Short problem — Reproduce precisely the lines between the start of the data below and the line with "R = math.radians", both included.

Dataset content —
'''

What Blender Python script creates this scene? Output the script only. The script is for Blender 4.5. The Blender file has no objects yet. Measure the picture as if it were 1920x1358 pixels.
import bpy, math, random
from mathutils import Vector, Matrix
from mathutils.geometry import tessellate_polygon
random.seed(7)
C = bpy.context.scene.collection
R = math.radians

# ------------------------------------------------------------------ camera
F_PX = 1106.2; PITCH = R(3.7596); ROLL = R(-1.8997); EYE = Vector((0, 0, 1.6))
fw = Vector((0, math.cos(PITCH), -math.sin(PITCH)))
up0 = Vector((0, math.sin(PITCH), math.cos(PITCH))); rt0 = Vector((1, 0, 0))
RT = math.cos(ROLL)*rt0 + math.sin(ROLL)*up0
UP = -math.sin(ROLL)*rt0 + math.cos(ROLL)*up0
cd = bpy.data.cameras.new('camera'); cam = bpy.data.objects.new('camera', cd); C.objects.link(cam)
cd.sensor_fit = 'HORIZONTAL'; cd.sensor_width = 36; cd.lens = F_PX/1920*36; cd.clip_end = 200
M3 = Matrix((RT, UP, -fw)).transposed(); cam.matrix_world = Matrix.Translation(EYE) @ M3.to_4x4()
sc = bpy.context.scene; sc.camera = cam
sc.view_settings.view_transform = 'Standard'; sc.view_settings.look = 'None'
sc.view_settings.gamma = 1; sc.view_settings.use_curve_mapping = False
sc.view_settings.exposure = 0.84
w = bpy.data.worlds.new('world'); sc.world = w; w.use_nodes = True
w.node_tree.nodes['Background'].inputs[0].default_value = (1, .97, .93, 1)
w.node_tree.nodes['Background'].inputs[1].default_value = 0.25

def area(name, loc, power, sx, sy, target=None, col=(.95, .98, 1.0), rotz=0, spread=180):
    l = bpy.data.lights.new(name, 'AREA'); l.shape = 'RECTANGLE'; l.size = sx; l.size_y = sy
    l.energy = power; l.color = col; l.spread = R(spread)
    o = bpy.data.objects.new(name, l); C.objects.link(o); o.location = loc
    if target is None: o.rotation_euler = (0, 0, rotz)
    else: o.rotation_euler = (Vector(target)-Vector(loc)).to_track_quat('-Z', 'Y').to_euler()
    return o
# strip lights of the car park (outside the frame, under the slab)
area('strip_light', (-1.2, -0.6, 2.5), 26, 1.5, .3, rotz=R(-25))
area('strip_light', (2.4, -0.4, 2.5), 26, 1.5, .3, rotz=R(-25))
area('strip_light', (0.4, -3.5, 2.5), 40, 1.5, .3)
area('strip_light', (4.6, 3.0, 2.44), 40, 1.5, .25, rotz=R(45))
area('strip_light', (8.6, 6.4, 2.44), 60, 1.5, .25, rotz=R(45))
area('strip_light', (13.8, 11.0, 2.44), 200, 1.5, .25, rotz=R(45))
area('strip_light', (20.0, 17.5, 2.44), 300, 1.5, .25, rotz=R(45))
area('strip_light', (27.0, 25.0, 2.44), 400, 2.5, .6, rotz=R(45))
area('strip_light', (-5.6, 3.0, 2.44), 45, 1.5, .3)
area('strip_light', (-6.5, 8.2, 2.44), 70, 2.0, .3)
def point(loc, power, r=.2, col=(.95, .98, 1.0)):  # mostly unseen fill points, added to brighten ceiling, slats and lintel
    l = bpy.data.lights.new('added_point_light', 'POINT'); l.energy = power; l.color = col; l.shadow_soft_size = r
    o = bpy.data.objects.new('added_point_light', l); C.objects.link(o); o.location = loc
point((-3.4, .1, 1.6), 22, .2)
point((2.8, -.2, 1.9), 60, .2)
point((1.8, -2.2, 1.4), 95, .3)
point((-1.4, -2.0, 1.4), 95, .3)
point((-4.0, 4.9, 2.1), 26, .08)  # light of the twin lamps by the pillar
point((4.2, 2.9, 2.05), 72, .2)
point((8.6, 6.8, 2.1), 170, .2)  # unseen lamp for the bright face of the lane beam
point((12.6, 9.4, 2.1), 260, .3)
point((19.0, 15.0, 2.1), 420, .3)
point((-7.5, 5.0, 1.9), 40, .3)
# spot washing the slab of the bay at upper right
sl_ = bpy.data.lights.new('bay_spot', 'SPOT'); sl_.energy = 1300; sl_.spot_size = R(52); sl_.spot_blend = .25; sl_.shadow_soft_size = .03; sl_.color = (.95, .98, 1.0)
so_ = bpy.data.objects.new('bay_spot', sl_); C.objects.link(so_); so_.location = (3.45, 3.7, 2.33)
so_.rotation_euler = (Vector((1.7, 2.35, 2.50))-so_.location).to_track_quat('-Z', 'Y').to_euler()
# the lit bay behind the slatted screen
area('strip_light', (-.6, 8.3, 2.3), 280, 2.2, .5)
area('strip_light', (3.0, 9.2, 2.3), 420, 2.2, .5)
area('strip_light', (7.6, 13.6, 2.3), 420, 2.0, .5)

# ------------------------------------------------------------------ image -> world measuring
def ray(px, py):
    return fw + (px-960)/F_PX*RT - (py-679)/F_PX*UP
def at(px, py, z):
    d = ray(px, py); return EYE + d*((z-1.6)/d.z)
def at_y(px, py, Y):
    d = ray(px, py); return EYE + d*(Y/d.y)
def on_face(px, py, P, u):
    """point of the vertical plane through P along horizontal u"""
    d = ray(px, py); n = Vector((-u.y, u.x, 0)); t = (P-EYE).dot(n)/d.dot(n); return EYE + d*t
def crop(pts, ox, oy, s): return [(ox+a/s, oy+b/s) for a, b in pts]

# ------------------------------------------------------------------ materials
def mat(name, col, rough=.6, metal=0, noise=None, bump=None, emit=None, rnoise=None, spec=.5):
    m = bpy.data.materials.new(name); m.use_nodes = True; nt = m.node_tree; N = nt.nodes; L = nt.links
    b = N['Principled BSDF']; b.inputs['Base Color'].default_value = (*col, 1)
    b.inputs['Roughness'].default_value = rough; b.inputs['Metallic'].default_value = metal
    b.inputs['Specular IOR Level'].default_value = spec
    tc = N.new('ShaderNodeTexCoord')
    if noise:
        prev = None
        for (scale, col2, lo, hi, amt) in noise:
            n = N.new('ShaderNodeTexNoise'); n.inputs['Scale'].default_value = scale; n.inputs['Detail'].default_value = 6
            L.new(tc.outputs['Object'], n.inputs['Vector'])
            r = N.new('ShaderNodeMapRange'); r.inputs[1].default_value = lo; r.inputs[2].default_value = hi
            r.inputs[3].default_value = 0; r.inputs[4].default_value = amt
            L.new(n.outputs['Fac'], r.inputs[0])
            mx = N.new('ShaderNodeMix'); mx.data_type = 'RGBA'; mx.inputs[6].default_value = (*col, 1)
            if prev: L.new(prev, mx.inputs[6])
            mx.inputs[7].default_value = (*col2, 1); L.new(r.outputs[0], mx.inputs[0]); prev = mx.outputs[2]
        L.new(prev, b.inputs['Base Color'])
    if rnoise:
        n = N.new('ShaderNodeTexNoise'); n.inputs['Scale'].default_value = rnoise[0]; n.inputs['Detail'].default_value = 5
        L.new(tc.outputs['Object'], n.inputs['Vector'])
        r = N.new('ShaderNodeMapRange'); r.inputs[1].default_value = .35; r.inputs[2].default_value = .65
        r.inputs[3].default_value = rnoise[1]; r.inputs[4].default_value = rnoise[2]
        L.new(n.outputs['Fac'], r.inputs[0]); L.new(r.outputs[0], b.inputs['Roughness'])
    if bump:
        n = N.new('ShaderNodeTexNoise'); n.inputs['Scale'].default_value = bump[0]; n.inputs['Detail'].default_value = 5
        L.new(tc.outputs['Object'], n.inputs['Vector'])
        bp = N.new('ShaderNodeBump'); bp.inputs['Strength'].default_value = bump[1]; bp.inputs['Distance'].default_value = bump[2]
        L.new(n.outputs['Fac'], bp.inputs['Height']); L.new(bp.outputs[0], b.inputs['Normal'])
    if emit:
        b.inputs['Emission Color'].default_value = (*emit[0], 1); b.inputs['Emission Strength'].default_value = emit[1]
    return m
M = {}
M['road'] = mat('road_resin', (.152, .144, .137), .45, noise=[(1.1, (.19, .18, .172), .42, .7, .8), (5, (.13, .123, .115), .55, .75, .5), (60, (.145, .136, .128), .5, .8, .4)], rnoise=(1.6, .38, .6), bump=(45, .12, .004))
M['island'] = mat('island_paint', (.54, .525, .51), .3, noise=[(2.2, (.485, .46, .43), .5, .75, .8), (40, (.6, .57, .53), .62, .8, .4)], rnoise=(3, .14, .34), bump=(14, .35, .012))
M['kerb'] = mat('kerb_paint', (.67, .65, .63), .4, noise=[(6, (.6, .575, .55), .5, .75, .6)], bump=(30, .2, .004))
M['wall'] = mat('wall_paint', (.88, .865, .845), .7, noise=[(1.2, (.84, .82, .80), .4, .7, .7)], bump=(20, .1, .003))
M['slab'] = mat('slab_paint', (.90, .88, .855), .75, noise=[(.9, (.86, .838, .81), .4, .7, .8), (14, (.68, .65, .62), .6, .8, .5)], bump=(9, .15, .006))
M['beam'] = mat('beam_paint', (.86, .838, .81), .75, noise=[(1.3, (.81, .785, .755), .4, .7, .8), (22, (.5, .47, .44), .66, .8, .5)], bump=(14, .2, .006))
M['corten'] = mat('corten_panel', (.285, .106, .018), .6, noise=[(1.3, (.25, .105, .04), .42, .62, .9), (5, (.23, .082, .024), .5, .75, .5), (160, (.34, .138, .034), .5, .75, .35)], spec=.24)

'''

Output of the exercise —
What Blender Python script creates this scene? Output the script only. The script is for Blender 4.5. The Blender file has no objects yet. Measure the picture as if it were 1920x1358 pixels.
import bpy, math, random
from mathutils import Vector, Matrix
from mathutils.geometry import tessellate_polygon
random.seed(7)
C = bpy.context.scene.collection
R = math.radians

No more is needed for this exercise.